[Supplied records]
::::::::
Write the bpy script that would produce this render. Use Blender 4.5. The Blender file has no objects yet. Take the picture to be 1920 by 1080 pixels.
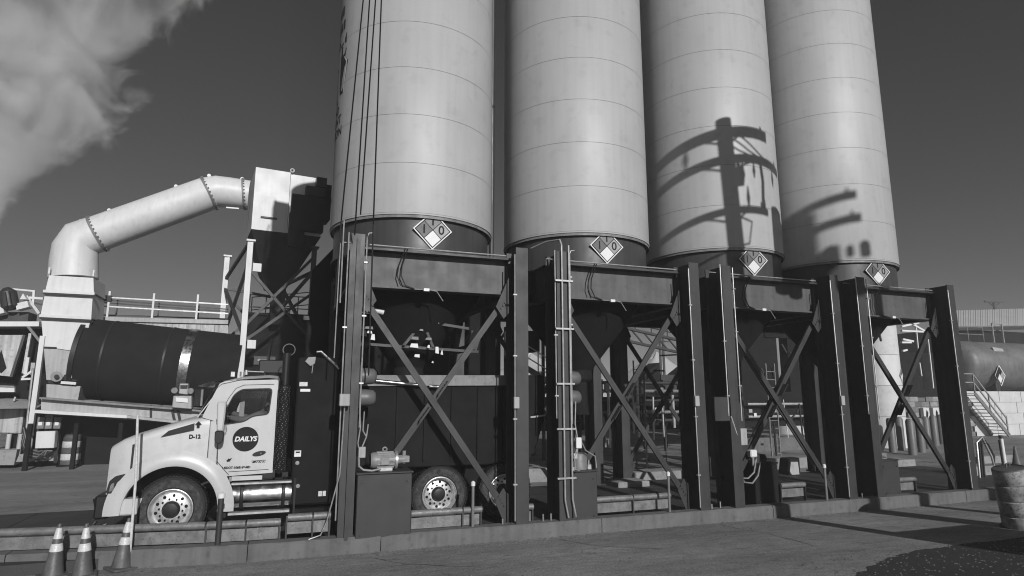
::::::::
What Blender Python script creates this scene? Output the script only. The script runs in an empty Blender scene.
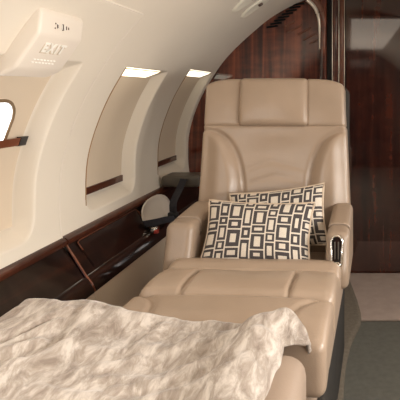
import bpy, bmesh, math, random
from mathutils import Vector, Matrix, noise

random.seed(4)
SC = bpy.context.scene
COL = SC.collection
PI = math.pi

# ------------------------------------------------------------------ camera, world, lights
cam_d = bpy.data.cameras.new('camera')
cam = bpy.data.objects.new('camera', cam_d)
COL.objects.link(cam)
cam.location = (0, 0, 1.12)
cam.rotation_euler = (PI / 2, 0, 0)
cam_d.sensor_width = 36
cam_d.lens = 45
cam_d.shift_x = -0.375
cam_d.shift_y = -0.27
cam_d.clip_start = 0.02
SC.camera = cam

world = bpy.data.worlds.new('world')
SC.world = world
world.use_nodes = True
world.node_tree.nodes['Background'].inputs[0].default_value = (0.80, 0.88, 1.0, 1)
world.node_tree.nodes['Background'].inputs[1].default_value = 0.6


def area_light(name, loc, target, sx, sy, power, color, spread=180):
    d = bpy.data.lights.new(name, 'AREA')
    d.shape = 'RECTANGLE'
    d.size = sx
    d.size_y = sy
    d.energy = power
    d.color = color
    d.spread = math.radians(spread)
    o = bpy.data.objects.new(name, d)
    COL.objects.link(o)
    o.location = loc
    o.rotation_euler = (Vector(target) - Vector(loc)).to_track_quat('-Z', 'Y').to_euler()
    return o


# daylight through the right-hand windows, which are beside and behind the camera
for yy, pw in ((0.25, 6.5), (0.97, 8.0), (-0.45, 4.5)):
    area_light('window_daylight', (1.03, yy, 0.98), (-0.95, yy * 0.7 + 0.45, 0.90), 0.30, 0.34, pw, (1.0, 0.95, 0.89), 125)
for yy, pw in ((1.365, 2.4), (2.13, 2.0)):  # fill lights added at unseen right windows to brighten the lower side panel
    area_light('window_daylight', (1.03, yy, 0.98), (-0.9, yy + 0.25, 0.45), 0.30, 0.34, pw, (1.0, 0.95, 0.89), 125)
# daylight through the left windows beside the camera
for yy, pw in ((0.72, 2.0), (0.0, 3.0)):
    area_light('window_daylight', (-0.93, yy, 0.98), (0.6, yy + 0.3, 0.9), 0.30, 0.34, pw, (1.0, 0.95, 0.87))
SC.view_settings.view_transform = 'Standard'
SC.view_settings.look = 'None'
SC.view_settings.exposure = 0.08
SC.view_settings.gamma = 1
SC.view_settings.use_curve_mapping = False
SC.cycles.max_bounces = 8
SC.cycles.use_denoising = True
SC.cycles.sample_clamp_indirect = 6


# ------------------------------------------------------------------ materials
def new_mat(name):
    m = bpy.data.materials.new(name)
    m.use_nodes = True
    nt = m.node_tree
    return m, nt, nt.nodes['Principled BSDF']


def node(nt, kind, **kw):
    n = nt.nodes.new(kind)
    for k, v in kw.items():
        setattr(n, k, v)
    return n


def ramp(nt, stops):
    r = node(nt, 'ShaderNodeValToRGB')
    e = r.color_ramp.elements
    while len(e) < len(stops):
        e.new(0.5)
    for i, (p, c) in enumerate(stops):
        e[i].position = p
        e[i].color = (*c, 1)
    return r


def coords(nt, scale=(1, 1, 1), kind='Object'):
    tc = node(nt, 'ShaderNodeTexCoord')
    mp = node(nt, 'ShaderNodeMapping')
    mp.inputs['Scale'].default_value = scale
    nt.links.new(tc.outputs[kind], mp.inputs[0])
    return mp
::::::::
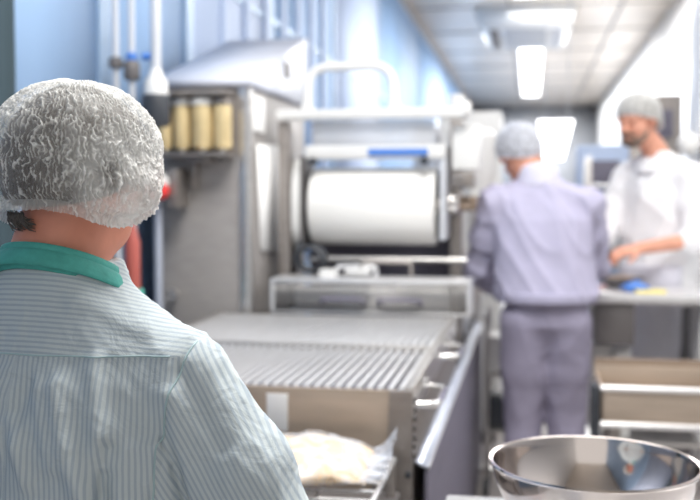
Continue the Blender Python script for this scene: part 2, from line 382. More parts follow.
::::::::
[Problem to solve] Output exactly the lines from the one containing "What Blender Python" through the one containing "PI = math.pi", both included, and nothing else; leave out any pictures.

[Task output]
What Blender Python script creates this scene? Output the script only. The script runs in an empty Blender scene.
import bpy, bmesh, math, random
from mathutils import Vector, Matrix, noise

random.seed(4)
SC = bpy.context.scene
COL = SC.collection
PI = math.pi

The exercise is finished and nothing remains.